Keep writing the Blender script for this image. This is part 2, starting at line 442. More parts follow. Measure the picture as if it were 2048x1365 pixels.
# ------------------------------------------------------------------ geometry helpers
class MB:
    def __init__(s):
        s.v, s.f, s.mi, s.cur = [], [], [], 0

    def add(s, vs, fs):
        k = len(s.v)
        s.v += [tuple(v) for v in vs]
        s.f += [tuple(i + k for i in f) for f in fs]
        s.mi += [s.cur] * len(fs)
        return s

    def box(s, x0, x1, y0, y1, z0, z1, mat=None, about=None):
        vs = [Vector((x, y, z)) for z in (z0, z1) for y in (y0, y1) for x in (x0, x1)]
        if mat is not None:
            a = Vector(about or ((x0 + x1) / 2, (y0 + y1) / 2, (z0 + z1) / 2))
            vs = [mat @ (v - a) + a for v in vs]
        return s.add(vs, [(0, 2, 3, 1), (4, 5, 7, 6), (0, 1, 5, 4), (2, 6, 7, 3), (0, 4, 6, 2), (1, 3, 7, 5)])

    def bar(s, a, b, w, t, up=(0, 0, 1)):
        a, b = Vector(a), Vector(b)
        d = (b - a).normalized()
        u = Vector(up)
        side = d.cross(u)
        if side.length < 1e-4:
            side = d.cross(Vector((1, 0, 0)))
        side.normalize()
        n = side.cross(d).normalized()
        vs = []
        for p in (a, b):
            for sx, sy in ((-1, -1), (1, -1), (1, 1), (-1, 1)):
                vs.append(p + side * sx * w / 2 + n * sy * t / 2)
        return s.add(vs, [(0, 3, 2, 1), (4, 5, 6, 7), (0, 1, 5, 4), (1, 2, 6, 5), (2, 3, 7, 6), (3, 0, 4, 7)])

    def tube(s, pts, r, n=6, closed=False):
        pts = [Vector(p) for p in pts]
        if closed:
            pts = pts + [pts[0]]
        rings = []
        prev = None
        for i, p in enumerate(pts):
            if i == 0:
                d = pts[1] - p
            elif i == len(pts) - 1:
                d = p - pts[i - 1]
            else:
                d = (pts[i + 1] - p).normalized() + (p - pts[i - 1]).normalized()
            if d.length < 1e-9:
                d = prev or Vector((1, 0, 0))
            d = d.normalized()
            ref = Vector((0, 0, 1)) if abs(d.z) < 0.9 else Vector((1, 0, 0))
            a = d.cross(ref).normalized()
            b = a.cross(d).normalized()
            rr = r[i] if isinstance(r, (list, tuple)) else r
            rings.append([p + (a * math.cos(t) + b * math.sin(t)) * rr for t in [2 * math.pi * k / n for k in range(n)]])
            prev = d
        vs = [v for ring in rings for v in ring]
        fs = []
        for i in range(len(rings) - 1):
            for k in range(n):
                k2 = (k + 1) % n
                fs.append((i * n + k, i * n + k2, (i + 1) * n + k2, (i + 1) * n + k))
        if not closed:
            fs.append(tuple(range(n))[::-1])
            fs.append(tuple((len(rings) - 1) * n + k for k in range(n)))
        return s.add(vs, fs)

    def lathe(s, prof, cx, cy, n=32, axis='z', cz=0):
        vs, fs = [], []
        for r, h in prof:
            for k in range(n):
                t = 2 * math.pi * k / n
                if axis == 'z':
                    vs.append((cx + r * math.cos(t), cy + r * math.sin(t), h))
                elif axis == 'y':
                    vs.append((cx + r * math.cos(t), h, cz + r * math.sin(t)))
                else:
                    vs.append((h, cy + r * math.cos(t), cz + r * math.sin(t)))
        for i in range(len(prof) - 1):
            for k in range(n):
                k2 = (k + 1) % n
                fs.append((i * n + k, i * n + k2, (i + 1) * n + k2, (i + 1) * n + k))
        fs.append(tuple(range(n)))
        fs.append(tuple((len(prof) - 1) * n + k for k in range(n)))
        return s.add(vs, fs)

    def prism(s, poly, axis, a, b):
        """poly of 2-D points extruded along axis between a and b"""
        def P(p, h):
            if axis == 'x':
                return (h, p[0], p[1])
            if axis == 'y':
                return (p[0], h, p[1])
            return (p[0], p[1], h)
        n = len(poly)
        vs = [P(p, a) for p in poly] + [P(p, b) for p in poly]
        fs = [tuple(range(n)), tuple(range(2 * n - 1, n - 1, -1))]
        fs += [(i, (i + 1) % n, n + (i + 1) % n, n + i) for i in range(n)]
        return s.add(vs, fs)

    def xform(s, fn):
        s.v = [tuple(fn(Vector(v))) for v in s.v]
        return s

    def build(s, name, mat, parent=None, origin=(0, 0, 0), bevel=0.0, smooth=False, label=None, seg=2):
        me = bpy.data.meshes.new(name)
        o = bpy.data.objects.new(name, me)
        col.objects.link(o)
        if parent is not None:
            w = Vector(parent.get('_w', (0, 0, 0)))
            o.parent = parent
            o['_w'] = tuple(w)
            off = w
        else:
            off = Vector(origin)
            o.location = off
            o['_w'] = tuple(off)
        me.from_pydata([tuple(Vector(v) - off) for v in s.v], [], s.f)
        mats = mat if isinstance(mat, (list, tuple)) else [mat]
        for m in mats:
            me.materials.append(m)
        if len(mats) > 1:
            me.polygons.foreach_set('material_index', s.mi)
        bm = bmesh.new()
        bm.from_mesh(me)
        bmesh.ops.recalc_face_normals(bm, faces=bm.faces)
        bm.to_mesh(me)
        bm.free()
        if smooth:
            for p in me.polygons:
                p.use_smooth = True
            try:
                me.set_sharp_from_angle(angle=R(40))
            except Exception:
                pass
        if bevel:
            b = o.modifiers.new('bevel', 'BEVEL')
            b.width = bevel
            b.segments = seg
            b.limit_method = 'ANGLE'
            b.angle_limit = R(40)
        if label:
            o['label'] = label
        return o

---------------

(SHORT PROBLEM)
Reproduce, please, the lines of the material from its first line down to the line containing "s.v, s.f, s.mi, s.cur = [], [], [], 0", keeping both ends and nothing beyond them.

(CORRECT OUTPUT)
Keep writing the Blender script for this image. This is part 2, starting at line 442. More parts follow. Measure the picture as if it were 2048x1365 pixels.
# ------------------------------------------------------------------ geometry helpers
class MB:
    def __init__(s):
        s.v, s.f, s.mi, s.cur = [], [], [], 0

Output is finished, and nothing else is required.